US President Donald Trump told a meeting of US industry officials at the White House that he will impose tariffs of 25 per cent on steel imports and 10 per cent on imported aluminium next week.

Mr Trump vowed to rebuild American steel and aluminium industries, saying they had been treated unfairly by other countries for decades.

The Australian reports that more than $170 million of Australian steel and aluminium exports to the US could be at stake, largely through Melbourne-based company BlueScope Steel, which is the sole exporter of Australian steel to the US.

The move is likely to increase tensions with China, whose top trade official Lui He is in Washington for trade talks.

An early morning tweet from Trump that said the steel and aluminium sectors needed protecting from unfair trade drove shares in domestic industries sharply higher but by contrast, industrial stocks such as Boeing fell, with traders citing tariffs which would hit manufacturers.

The Dow Jones Industrial Average is down 500 points, or 2 per cent, so far on the news.

The German Steel Association attacked the plan, saying it violates World Trade Organisation rules.

Canada’s trade minister said any US tariff imposed on Canadian steel, the biggest foreign supplier of US steel, would be “unacceptable”.

The administration says duties would protect US industry, but critics say they would raise costs for industry and fail to deliver on a campaign pledge to boost domestic jobs.

Mr Trump tweeted on Thursday that American steel and aluminium companies needed “free, fair and smart trade”.

Mr Trump has indicated he favours a duty of 24 per cent on steel imports.

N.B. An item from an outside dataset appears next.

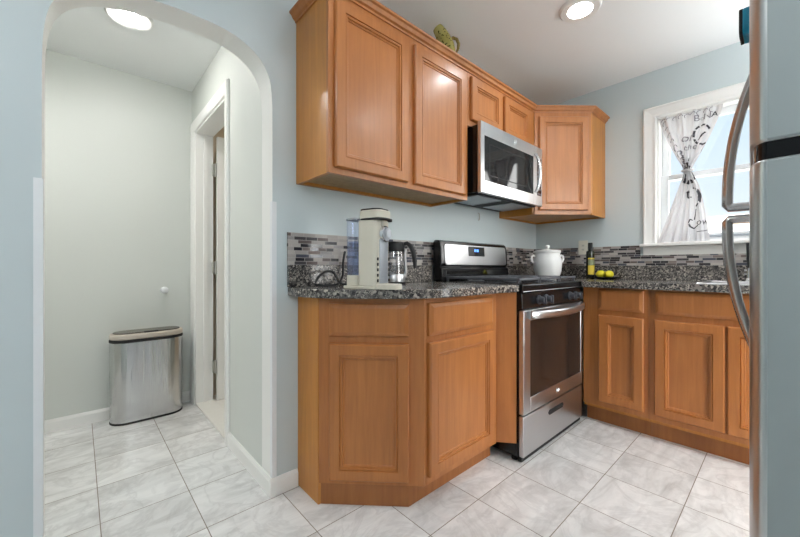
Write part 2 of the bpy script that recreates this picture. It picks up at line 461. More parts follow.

The administration has also cited national security interests for its action, saying the USS needs domestic supply for its tanks and warships.

The Department of Defence has recommended targeted steel tariffs and a delay in aluminium duties.

Although China only accounts for two per cent of US steel imports, its massive industry expansion has helped produce a global glut of steel that has driven down prices.

China has indicated it could retaliate against US steel tariffs by targeting imports of US agricultural commodities, such as soybeans of which America is the largest supplier.

While American steelmakers have lost three quarters of their jobs between 1962 and 2005, a major study by the American Economic Association showed that much of this had been due to improved production technology as output per worker rose fivefold.

“Thus, even if trade protection leads to increased domestic production, increases in employment may be far less than many hope,” a report from the highly-regarded independent Econofact economist network said last week.

Consumers of steel and aluminium have lobbied hard against the tariffs.

Econofact said in its report that two million jobs were in industries that use steel “intensively”, including car parts, household appliances, farm machinery and oil equipment.

Jobs in the consuming industries are concentrated in California, Texas, the Northeastern and Middle Western states that comprise the rust belt and states in the Southeast.

“Across many states, the number of jobs adversely affected in these steel-using industries could far exceed any steel jobs saved,” Econofact warned. “Past experience also shows that unilateral action like Section 232 tariffs will invite retaliation — the Bush-era steel tariffs led many countries to target politically sensitive US exports like Florida oranges and North Carolina textiles.”